**Stated problem**. Provide an exact copy of the data, excluding the images.

**Given information**.
○ ○ ○ ○ ○

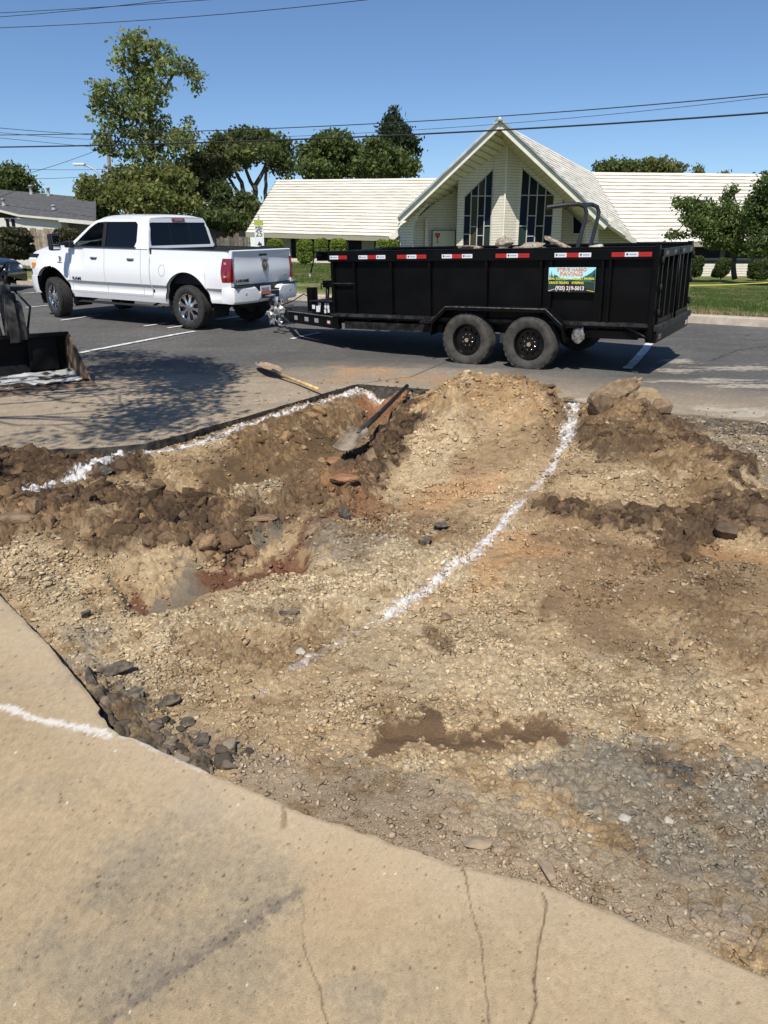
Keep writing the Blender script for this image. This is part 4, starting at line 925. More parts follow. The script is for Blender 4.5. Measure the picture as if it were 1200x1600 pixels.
    outer = [(.925, ZB), (3.38, ZB), (3.12, 1.62), (2.76, 1.86), (2.54, 1.985), (2.2, 2.045), (1.25, 2.045), (1.06, 2.02), (.975, 1.82)]
    wf = [(2.30, 1.497), (3.19, 1.497), (3.00, 1.63), (2.70, 1.84), (2.56, 1.918), (2.46, 1.952), (2.30, 1.962)]
    wr = [(1.335, 1.497), (2.19, 1.497), (2.19, 1.962), (1.36, 1.966), (1.295, 1.92), (1.28, 1.60)]
    pil = [(2.20, 1.478), (2.29, 1.478), (2.29, 1.918), (2.20, 1.918)]
    for s in (1, -1):
        c = MB(); c.prism(outer, sidept(s), 0, .045, holes=[wf, pil[::1], wr] if False else [[(1.335, 1.497), (3.19, 1.497), (3.00, 1.63), (2.70, 1.84), (2.56, 1.918), (2.46, 1.952), (2.30, 1.964), (1.36, 1.968), (1.295, 1.92), (1.28, 1.60)]])
        c.build("cab_side", m_white, t)
        c = MB(); c.prism([(2.195, 1.495), (2.295, 1.495), (2.295, 1.966), (2.195, 1.967)], sidept(s), -.002, .03); c.build("door_pillar", m_black, t)
        g1 = MB(); g1.prism(wf, sidept(s), .016, .022); g1.build("side_window", m_glass_f, t)
        g2 = MB(); g2.prism(wr, sidept(s), .014, .022); g2.build("side_window", m_glass, t)
        tr = MB(); tr.box((1.29, s * (side_v(1.47) - .02), 1.476), (3.24, s * (side_v(1.47) + .012), 1.498)); tr.build("window_trim", m_black, t)
    # roof
    rf = MB(); V = []; us = [1.02, 1.06, 1.15, 1.5, 2.0, 2.3, 2.45, 2.56]; zr = [2.015, 2.045, 2.06, 2.075, 2.075, 2.062, 2.04, 1.995]; vs = np.linspace(-1, 1, 15)
    for u, zz in zip(us, zr):
        for q in vs: V.append((u, q * .765, zz + .030 * (1 - abs(q) ** 2.5) - .045 * abs(q) ** 8 + .008))
    rf.add(V, [(i * 15 + k, i * 15 + k + 1, (i + 1) * 15 + k + 1, (i + 1) * 15 + k) for i in range(7) for k in range(14)]); rf.build("roof", m_white, t, smooth_angle=50)
    # rear wall of the cab with window opening
    def backpt(y_, z_, d): return Vector((.915 + (z_ - 1.40) * .17 + d, y_, z_))
    hw = lambda z_: side_v(max(z_, ZB)) - .005
    ow = [(-.93, 1.30), (.93, 1.30), (.928, ZB), (hw(1.75), 1.75), (hw(1.98), 1.98), (.72, 2.04), (.4, 2.062), (-.4, 2.062), (-.72, 2.04), (-hw(1.98), 1.98), (-hw(1.75), 1.75), (-.928, ZB)]
    win = [(-.835, 1.525), (.835, 1.525), (.835, 1.57), (.765, 1.935), (.73, 1.955), (-.73, 1.955), (-.765, 1.935), (-.835, 1.57)]
    c = MB(); c.prism(ow, backpt, 0, .04, holes=[win]); c.build("cab_back", m_white, t)
    c = MB(); c.prism([(p * 1.0, q) for p, q in win], backpt, .012, .02); gw = c.build("rear_window", m_glass, t)
    c = MB(); c.prism([(-.262, 1.53), (-.278, 1.53), (-.278, 1.95), (-.262, 1.95)], backpt, .004, .012); c.build("window_divider", m_black, gw); c = MB(); c.prism([(.262, 1.53), (.278, 1.53), (.278, 1.95), (.262, 1.95)], backpt, .004, .012); c.build("window_divider", m_black, gw)
    c = MB(); c.box((.985, -.17, 1.975), (1.03, .17, 2.035), 0, bev=.012); sl_ = c.build("stop_lamp", m_red, t)
    MB().box((.980, -.10, 1.992), (.986, .10, 2.018)).build("lamp_lens", mat("pink_lens", (.62, .28, .26), .15), sl_)
    # windscreen and interior hints
    c = MB(); c.add([(3.34, -.86, 1.46), (3.40, 0, 1.50), (3.34, .86, 1.46), (2.55, .74, 1.985), (2.60, 0, 2.03), (2.55, -.74, 1.985)], [(0, 1, 4, 5), (1, 2, 3, 4)]); c.build("windscreen", m_glass_f, t)
    m_int = mat("interior_dark", (.03, .03, .032), .8)
    c = MB()
    for u in (2.35, 1.45):
        for y_ in (-.42, .42): c.box((u - .12, y_ - .25, 1.0), (u + .02, y_ + .25, 1.62), 0, bev=.04); c.box((u - .10, y_ - .13, 1.64), (u, y_ + .13, 1.80), 0, bev=.03)
    c.box((2.9, -.85, 1.15), (3.25, .85, 1.46), 0, bev=.03); c.build("seats_and_dash", m_int, t)
    sw = MB(); sw.tube([(2.80 + .05 * math.sin(a), .42 + .19 * math.cos(a), 1.42 + .17 * math.sin(a)) for a in np.linspace(0, 6.283, 21)], .014, 6); sw.build("steering_wheel", m_int, t)
    # tow mirrors, heads stood up
    for s in (1, -1):
        mm = MB(); mm.box((3.16, s * .90, 1.45), (3.36, s * 1.02, 1.58), 0, bev=.03); mm.box((3.22, s * .98, 1.50), (3.32, s * 1.20, 1.57), 0, bev=.02); mm.box((3.27, s * 1.15, 1.40), (3.40, s * 1.38, 1.73), 0, bev=.04); mm.build("mirror", m_black, t)
        mg = MB(); mg.box((3.262, s * 1.18, 1.52), (3.270, s * 1.35, 1.70), 0, bev=.003).box((3.262, s * 1.18, 1.43), (3.270, s * 1.35, 1.49), 0, bev=.003); mg.build("mirror_glass", m_chrome, t)
    MB().tube([(1.35, .55, 2.06), (1.22, .60, 2.30)], .003, 5).build("antenna", m_black, t)
    wheel(t, (-.05, .84, .415), .415, .29, .25, 1, 'alloy'); wheel(t, (-.05, -.84, .415), .415, .29, .25, -1, 'alloy')
    wheel(t, (3.96, .87, .415), .415, .29, .25, 1, 'alloy', math.radians(-15)); wheel(t, (3.96, -.87, .415), .415, .29, .25, -1, 'alloy', math.radians(-15))
    pose_root(t, -3.3424, 16.016, .10, 2.5948, .0186, -.0238)
    return t
mg_ = mat("clear_glass", (.02, .024, .022), .03, spec=.6, coat=1); m_glass_f = bpy.data.materials.new("window_glass"); m_glass_f.use_nodes = True
_n = m_glass_f.node_tree; _b = _n.nodes["Principled BSDF"]; _b.inputs["Base Color"].default_value = (.30, .33, .31, 1); _b.inputs["Transmission Weight"].default_value = 1.0; _b.inputs["Roughness"].default_value = .0; _b.inputs["IOR"].default_value = 1.1
pickup()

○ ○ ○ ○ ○

**The result**.
Keep writing the Blender script for this image. This is part 4, starting at line 925. More parts follow. The script is for Blender 4.5. Measure the picture as if it were 1200x1600 pixels.
    outer = [(.925, ZB), (3.38, ZB), (3.12, 1.62), (2.76, 1.86), (2.54, 1.985), (2.2, 2.045), (1.25, 2.045), (1.06, 2.02), (.975, 1.82)]
    wf = [(2.30, 1.497), (3.19, 1.497), (3.00, 1.63), (2.70, 1.84), (2.56, 1.918), (2.46, 1.952), (2.30, 1.962)]
    wr = [(1.335, 1.497), (2.19, 1.497), (2.19, 1.962), (1.36, 1.966), (1.295, 1.92), (1.28, 1.60)]
    pil = [(2.20, 1.478), (2.29, 1.478), (2.29, 1.918), (2.20, 1.918)]
    for s in (1, -1):
        c = MB(); c.prism(outer, sidept(s), 0, .045, holes=[wf, pil[::1], wr] if False else [[(1.335, 1.497), (3.19, 1.497), (3.00, 1.63), (2.70, 1.84), (2.56, 1.918), (2.46, 1.952), (2.30, 1.964), (1.36, 1.968), (1.295, 1.92), (1.28, 1.60)]])
        c.build("cab_side", m_white, t)
        c = MB(); c.prism([(2.195, 1.495), (2.295, 1.495), (2.295, 1.966), (2.195, 1.967)], sidept(s), -.002, .03); c.build("door_pillar", m_black, t)
        g1 = MB(); g1.prism(wf, sidept(s), .016, .022); g1.build("side_window", m_glass_f, t)
        g2 = MB(); g2.prism(wr, sidept(s), .014, .022); g2.build("side_window", m_glass, t)
        tr = MB(); tr.box((1.29, s * (side_v(1.47) - .02), 1.476), (3.24, s * (side_v(1.47) + .012), 1.498)); tr.build("window_trim", m_black, t)
    # roof
    rf = MB(); V = []; us = [1.02, 1.06, 1.15, 1.5, 2.0, 2.3, 2.45, 2.56]; zr = [2.015, 2.045, 2.06, 2.075, 2.075, 2.062, 2.04, 1.995]; vs = np.linspace(-1, 1, 15)
    for u, zz in zip(us, zr):
        for q in vs: V.append((u, q * .765, zz + .030 * (1 - abs(q) ** 2.5) - .045 * abs(q) ** 8 + .008))
    rf.add(V, [(i * 15 + k, i * 15 + k + 1, (i + 1) * 15 + k + 1, (i + 1) * 15 + k) for i in range(7) for k in range(14)]); rf.build("roof", m_white, t, smooth_angle=50)
    # rear wall of the cab with window opening
    def backpt(y_, z_, d): return Vector((.915 + (z_ - 1.40) * .17 + d, y_, z_))
    hw = lambda z_: side_v(max(z_, ZB)) - .005
    ow = [(-.93, 1.30), (.93, 1.30), (.928, ZB), (hw(1.75), 1.75), (hw(1.98), 1.98), (.72, 2.04), (.4, 2.062), (-.4, 2.062), (-.72, 2.04), (-hw(1.98), 1.98), (-hw(1.75), 1.75), (-.928, ZB)]
    win = [(-.835, 1.525), (.835, 1.525), (.835, 1.57), (.765, 1.935), (.73, 1.955), (-.73, 1.955), (-.765, 1.935), (-.835, 1.57)]
    c = MB(); c.prism(ow, backpt, 0, .04, holes=[win]); c.build("cab_back", m_white, t)
    c = MB(); c.prism([(p * 1.0, q) for p, q in win], backpt, .012, .02); gw = c.build("rear_window", m_glass, t)
    c = MB(); c.prism([(-.262, 1.53), (-.278, 1.53), (-.278, 1.95), (-.262, 1.95)], backpt, .004, .012); c.build("window_divider", m_black, gw); c = MB(); c.prism([(.262, 1.53), (.278, 1.53), (.278, 1.95), (.262, 1.95)], backpt, .004, .012); c.build("window_divider", m_black, gw)
    c = MB(); c.box((.985, -.17, 1.975), (1.03, .17, 2.035), 0, bev=.012); sl_ = c.build("stop_lamp", m_red, t)
    MB().box((.980, -.10, 1.992), (.986, .10, 2.018)).build("lamp_lens", mat("pink_lens", (.62, .28, .26), .15), sl_)
    # windscreen and interior hints
    c = MB(); c.add([(3.34, -.86, 1.46), (3.40, 0, 1.50), (3.34, .86, 1.46), (2.55, .74, 1.985), (2.60, 0, 2.03), (2.55, -.74, 1.985)], [(0, 1, 4, 5), (1, 2, 3, 4)]); c.build("windscreen", m_glass_f, t)
    m_int = mat("interior_dark", (.03, .03, .032), .8)
    c = MB()
    for u in (2.35, 1.45):
        for y_ in (-.42, .42): c.box((u - .12, y_ - .25, 1.0), (u + .02, y_ + .25, 1.62), 0, bev=.04); c.box((u - .10, y_ - .13, 1.64), (u, y_ + .13, 1.80), 0, bev=.03)
    c.box((2.9, -.85, 1.15), (3.25, .85, 1.46), 0, bev=.03); c.build("seats_and_dash", m_int, t)
    sw = MB(); sw.tube([(2.80 + .05 * math.sin(a), .42 + .19 * math.cos(a), 1.42 + .17 * math.sin(a)) for a in np.linspace(0, 6.283, 21)], .014, 6); sw.build("steering_wheel", m_int, t)
    # tow mirrors, heads stood up
    for s in (1, -1):
        mm = MB(); mm.box((3.16, s * .90, 1.45), (3.36, s * 1.02, 1.58), 0, bev=.03); mm.box((3.22, s * .98, 1.50), (3.32, s * 1.20, 1.57), 0, bev=.02); mm.box((3.27, s * 1.15, 1.40), (3.40, s * 1.38, 1.73), 0, bev=.04); mm.build("mirror", m_black, t)
        mg = MB(); mg.box((3.262, s * 1.18, 1.52), (3.270, s * 1.35, 1.70), 0, bev=.003).box((3.262, s * 1.18, 1.43), (3.270, s * 1.35, 1.49), 0, bev=.003); mg.build("mirror_glass", m_chrome, t)
    MB().tube([(1.35, .55, 2.06), (1.22, .60, 2.30)], .003, 5).build("antenna", m_black, t)
    wheel(t, (-.05, .84, .415), .415, .29, .25, 1, 'alloy'); wheel(t, (-.05, -.84, .415), .415, .29, .25, -1, 'alloy')
    wheel(t, (3.96, .87, .415), .415, .29, .25, 1, 'alloy', math.radians(-15)); wheel(t, (3.96, -.87, .415), .415, .29, .25, -1, 'alloy', math.radians(-15))
    pose_root(t, -3.3424, 16.016, .10, 2.5948, .0186, -.0238)
    return t
mg_ = mat("clear_glass", (.02, .024, .022), .03, spec=.6, coat=1); m_glass_f = bpy.data.materials.new("window_glass"); m_glass_f.use_nodes = True
_n = m_glass_f.node_tree; _b = _n.nodes["Principled BSDF"]; _b.inputs["Base Color"].default_value = (.30, .33, .31, 1); _b.inputs["Transmission Weight"].default_value = 1.0; _b.inputs["Roughness"].default_value = .0; _b.inputs["IOR"].default_value = 1.1
pickup()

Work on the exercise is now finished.